We should note also that the Intel Xeon Silver SKUs like the Xeon Silver 4210 represent better value parts when computing pure cost to the number of cores and clock speed of those cores. In that range, upgrading from a Silver 4208 to a Silver 4210 costs only $84 or $42/ core which is less than a third of what incremental cores cost in the Xeon Gold 5218 range.

Intel Xeon Gold 5218 v. AMD EPYC Alternatives

At the time of this writing, the current generation of AMD product is the AMD EPYC 7001 series. The Intel Xeon Gold 5218 costs close enough to the AMD EPYC 7351 to make them direct competitors. Assuming a similar price point after discounts, and looking purely at CPU performance, we think the Gold 5218 is the better buy. This may change just after this review is published.

The new generation of AMD EPYC 7002 “Rome” SKUs are about to hit the market and will offer up to 64 cores per socket. That is essentially four Intel Xeon Gold 5218’s per socket. Another way to look at it is four dual Intel Xeon Gold 5218 servers will have the CPU cores of dual AMD EPYC 7002 64-core parts. We expect Intel may still have higher nominal clock speed but with PCIe Gen4 and higher capacity memory support, AMD has a very legitimate chance to disrupt the Intel Xeon Gold 5218 market and Intel will have to adapt.

What we do not know is AMD’s pricing on the parts. With an I/O die and several chiplets, we do not know what kind of pricing pressure AMD can put on Intel at the lower-end. We do know AMD can field basically a quarter I/O die and sixteen higher clocked cores for AMD Ryzen 3950X at $750 so this is a key battleground to watch.

Final Words

With new features like Intel Optane DCPMM support and 35% (or more) greater performance, we think that Intel did a great job on this part. The Intel Xeon Gold 5218 offers superior value to the previous generation to the point we suggest, if possible, upgrading to the new second-generation Intel Xeon Scalable parts in your server configurations. With 16 cores, this new part may have licensing implications. For example, this is a better value for Windows Server licensing increments than the Gold 6130 is.

We also suggest that if you purchased between the Intel Xeon Silver 4116 and Gold 6130 in the first generation of CPUs, you look at this review and decide whether the Gold 5218 is the right option or if moving up the stack to the Gold 5220 or Gold 6230 represent better values for your deployments.

6 COMMENTS

  1. I’m getting all of our customer’s re-buy servers re-quoted with newer gen2’s because of performance bumps like this for free in the socket.

  2. What would be interesting to see is the placement of 5218 vs 4215. Both support Optane memory, but the latter with half the core-count.

  3. This 5218 Gen2 slaps around my originally priced $1900 Gold 6130 Gen1 in just about every way.

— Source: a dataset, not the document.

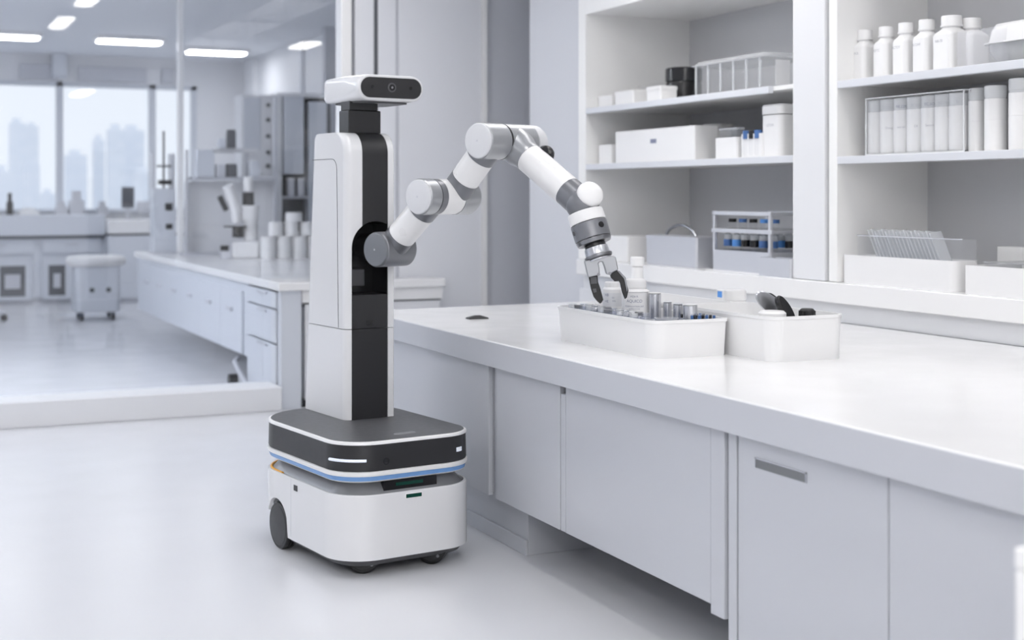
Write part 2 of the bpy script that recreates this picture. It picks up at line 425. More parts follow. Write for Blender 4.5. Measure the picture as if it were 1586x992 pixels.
# ================================================================== SHELF UNITS
XS = 3.92; ZL = ZT + .18
def bay(lb, y0, y1, xb, shelves, strip=None):
    t = thing('shelf_unit', lb, 'shelf', (XS, (y0 + y1) / 2, ZL + .0015))
    a, b = y0 - t.location.y, y1 - t.location.y; ye0 = y1 > 6
    D = xb - XS; zt = 2.5 - ZL
    G().box(D, D + .02, a, b, 0, zt).build('back_panel', 'shelfb', t)
    G().box(0, D + .02, b, b + (.095 if ye0 else .06), 0, zt + .25).build('side_panel', 'shelf', t, .002)
    G().box(0, D + .02, a - .018, a, 0, zt + .25).build('side_panel', 'shelf', t, .002)
    G().box(0, D, a, b, zt, zt + .25).build('top_panel', 'shelf', t, .002)
    for z, ye in shelves:
        e = (ye if ye is not None else y0) - t.location.y
        s = G().box(.03, D, a, b, z - ZL - .022, z - ZL - .0015).build('shelf', 'shelf', t)
        G().box(.0, .03, e, b, z - ZL - .036, z - ZL - .0015).build('edge_strip', 'edge', s, .003)
    return t
YL1, YL0 = yx(907, XS), yx(1228, XS)
YR1 = yx(1290, XS)
SH = (1.93, 1.59); SR = (1.915, 1.575)
bay('left open white shelf unit holding the clear organiser and the tube carrier', YL0, YL1, 4.66, [(SH[0], yx(1190, XS)), (SH[1], None)])
bay('right open white shelf unit holding the row of square white bottles', 3.0, YR1 - .03, 4.44, [(SR[0], None), (SR[1], None)])
pp = thing('pilaster', 'white pilaster between the two open shelf units', 'pilaster', (XS, (YL0 + YR1) / 2, ZL + .0015))
hh = (YL0 - YR1) / 2
G().box(-.012, .3, -hh + .045, hh - .02, 0, 1.74).build('front_panel', 'wallw', pp, .003)
tag(G().box(XS + .01, 4.7, 3.0, YL1 + .09, 2.765, CEIL).build('bulkhead', 'wallw'), 'white bulkhead panel over both shelf units', 'panel')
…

    I’m preparing for 2nd CPU to pair with my single 6130 but disheartening to spend so much for a Gen1. Maybe I should consider selling my single 6130 and go for two Gold 5218 or even two 5220.

    Eh, I’ll wait. I have enough cores for what I’m doing now anyway.

  4. If was in the fase of upgrading a proxmox VPS server, from 2x Intel Xeon silver 4114, which one would you choose of these 2?